Like pretty much every other tech company, Google is going all-in on A.I. and machine learning, inserting the self-teaching technology into pretty much every one of its major projects, a trend that only continued in the last three months.

Four of Google’s biggest products — Maps, Gmail, YouTube, and Google Photos — have received updates utilizing machine learning, said Google CEO Sundar Pichai during the earnings call for Alphabet (Google’s parent company) on Monday.

“Google has always been about using deep computer science and insights to solve some of the world’s most complex problems,” Pichai said. “Our ability to rapidly deploy the best machine learning in all of our products enabled us in this quarter to launch all sorts of new, smart features.”

Some of the changes may be subtle, but Pichai said that the company sees future applications of deep learning essentially letting it adapt and change its products faster than human programmers thinking of one problem at a time would be. For reference, here’s a brief overview of some of the subtle changes made in those four key products.

Google Maps Reads Street Signs

In May, Google’s research team announced that it had been studying street view images with a new deep-learning tool to read street signs with far greater accuracy (and in different languages).

Gmail Spam Filter Nears Perfection

At the end of May, Google also announced that its Gmail spam filter had gotten almost perfect at blocking spam and phishing attempts, thanks, for the most part, to machine-learning algorithms that could make comparisons between spam emails and recognize similar patterns.

YouTube Automatically Subtitles Videos

Google is using various machine-learning techniques on YouTube, but most recently the company’s automatic subtitle feature learned how to recognize sound effects and accurately caption them.

Google Photos Recognizes People

Google’s worked machine learning into Google Photos in a couple of different ways, but at the I/O developer conference in May, the company announced a few cool updates. Machine learning-powered image recognition software now gives you automated sharing suggestions when you take a picture, recognizing people you’ve shared similar photos with and suggesting you do it again. That’s pretty crazy to think about, honestly — imagine Google knowing who you tend to send dog pics (or more explicit options) to and suggesting you share it again.
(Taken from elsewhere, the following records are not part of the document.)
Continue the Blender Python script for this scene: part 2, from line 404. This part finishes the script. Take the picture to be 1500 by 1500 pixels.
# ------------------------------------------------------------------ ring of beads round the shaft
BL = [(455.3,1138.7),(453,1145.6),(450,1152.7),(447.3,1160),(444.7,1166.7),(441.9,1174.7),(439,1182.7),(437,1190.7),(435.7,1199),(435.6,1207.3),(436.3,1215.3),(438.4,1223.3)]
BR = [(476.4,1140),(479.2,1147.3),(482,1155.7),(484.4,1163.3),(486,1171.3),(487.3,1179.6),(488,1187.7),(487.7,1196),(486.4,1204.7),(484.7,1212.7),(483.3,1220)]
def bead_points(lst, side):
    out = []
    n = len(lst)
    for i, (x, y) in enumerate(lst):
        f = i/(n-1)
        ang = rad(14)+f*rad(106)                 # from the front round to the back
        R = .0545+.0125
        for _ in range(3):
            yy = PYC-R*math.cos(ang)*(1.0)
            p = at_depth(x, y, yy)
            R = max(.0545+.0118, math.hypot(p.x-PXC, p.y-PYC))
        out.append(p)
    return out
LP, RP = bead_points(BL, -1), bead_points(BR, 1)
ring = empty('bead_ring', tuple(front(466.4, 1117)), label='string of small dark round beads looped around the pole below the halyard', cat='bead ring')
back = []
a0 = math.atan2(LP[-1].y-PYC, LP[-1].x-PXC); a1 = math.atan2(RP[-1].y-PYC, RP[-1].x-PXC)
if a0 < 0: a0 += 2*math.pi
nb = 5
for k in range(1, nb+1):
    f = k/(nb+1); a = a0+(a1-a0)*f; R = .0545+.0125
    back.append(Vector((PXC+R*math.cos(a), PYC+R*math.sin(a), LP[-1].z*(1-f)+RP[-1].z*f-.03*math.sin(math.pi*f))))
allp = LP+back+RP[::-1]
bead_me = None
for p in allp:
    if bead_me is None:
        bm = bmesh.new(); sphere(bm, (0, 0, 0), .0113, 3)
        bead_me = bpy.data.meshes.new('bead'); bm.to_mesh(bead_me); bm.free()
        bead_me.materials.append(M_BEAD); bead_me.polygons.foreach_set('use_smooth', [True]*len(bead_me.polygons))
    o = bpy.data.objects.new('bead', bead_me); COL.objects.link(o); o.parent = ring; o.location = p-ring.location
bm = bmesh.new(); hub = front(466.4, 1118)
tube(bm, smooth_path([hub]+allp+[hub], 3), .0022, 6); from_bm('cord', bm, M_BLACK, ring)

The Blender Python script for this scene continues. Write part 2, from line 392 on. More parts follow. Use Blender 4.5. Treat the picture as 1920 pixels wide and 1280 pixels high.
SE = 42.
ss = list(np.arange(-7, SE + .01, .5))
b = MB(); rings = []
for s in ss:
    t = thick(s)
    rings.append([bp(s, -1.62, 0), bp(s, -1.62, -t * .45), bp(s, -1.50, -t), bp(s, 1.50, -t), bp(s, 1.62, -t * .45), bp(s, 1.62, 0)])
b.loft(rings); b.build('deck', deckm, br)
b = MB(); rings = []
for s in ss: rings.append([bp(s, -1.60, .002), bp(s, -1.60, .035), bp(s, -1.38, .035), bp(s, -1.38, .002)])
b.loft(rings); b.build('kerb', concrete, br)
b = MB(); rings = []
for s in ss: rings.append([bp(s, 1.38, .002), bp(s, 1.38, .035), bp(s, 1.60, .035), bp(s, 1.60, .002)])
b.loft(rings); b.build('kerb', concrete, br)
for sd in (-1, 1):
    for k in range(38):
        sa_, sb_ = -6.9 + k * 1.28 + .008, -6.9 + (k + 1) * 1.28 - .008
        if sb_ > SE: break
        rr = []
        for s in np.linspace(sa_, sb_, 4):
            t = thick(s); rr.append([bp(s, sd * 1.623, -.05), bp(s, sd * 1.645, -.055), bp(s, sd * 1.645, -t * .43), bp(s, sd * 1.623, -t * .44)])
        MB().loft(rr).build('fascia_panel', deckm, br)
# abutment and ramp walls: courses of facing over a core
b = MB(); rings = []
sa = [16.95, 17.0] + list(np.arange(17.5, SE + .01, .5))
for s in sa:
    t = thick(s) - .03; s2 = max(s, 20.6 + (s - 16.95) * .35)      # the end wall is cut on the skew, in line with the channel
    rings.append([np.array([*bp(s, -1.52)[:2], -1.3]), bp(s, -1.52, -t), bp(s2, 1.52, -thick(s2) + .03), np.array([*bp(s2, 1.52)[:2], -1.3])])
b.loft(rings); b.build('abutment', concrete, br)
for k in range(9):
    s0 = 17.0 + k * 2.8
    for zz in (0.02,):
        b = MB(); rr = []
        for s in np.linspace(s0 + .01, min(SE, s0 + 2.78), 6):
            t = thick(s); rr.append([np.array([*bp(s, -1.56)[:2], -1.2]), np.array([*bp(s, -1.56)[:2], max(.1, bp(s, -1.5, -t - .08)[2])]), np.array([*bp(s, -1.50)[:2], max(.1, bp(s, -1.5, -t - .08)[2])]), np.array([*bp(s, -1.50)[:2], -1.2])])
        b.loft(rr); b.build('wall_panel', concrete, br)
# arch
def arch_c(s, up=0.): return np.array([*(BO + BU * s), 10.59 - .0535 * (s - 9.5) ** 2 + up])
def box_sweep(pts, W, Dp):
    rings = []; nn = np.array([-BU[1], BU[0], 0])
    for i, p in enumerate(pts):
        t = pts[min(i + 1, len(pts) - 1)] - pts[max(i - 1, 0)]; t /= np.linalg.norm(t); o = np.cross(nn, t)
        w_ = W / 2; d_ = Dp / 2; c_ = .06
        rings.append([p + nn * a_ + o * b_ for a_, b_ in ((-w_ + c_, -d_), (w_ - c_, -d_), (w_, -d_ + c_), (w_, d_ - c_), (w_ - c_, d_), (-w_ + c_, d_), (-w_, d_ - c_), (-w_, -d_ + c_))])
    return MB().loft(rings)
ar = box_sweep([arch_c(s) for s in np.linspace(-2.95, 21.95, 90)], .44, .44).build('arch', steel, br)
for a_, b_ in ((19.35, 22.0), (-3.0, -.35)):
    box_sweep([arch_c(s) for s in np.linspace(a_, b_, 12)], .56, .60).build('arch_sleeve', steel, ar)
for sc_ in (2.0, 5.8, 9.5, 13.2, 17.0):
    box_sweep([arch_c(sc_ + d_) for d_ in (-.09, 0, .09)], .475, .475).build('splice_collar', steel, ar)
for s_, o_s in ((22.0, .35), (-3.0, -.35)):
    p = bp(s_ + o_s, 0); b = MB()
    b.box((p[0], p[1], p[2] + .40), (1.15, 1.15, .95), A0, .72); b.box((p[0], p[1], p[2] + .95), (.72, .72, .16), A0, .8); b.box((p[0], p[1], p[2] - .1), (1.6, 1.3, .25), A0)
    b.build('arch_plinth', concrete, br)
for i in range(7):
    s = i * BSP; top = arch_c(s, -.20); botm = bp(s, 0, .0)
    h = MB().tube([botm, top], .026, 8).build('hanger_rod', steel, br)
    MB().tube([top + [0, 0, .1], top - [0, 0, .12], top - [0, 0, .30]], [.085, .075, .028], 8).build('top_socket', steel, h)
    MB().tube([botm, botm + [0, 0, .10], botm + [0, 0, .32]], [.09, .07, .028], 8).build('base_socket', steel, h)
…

Google’s new Lens product (basically Google Glass 2.0) uses similar image recognition software, so the company’s innovations in one product are rarely limited to that branch.

The Cold, Hard Cash

Pichai’s comments made it clear that Google sees applications of machine learning as being central to the company’s future.

Alphabet announced that it had made $26 billion in revenue during the second quarter of 2017, a 21 percent increase compared to the first quarter of 2016. The company announced that it had made $6.3 billion in income, even after a costly $2.7 billion fine from the European Union, which claimed that some aspects of Google’s shopping results were anti-competitive because their algorithms appeared to favor certain companies.

The announcement followed a consistent trend of Alphabet basically making a ton of money — in the first quarter of this year, Alphabet posted $24.75 billion in revenue, a 22 percent increase from the same three months of 2016. In the same announcement last year, the company also punctuated its earnings with the news that Google had big plans for Waymo, eventually hoping to integrate its self-driving car technology into public transportation networks. Going back further, in the fourth quarter of 2016 Alphabet also posted over $26 billion in revenue, and after a solid start to 2017, most analysts expect the company is going to keep those strong numbers going.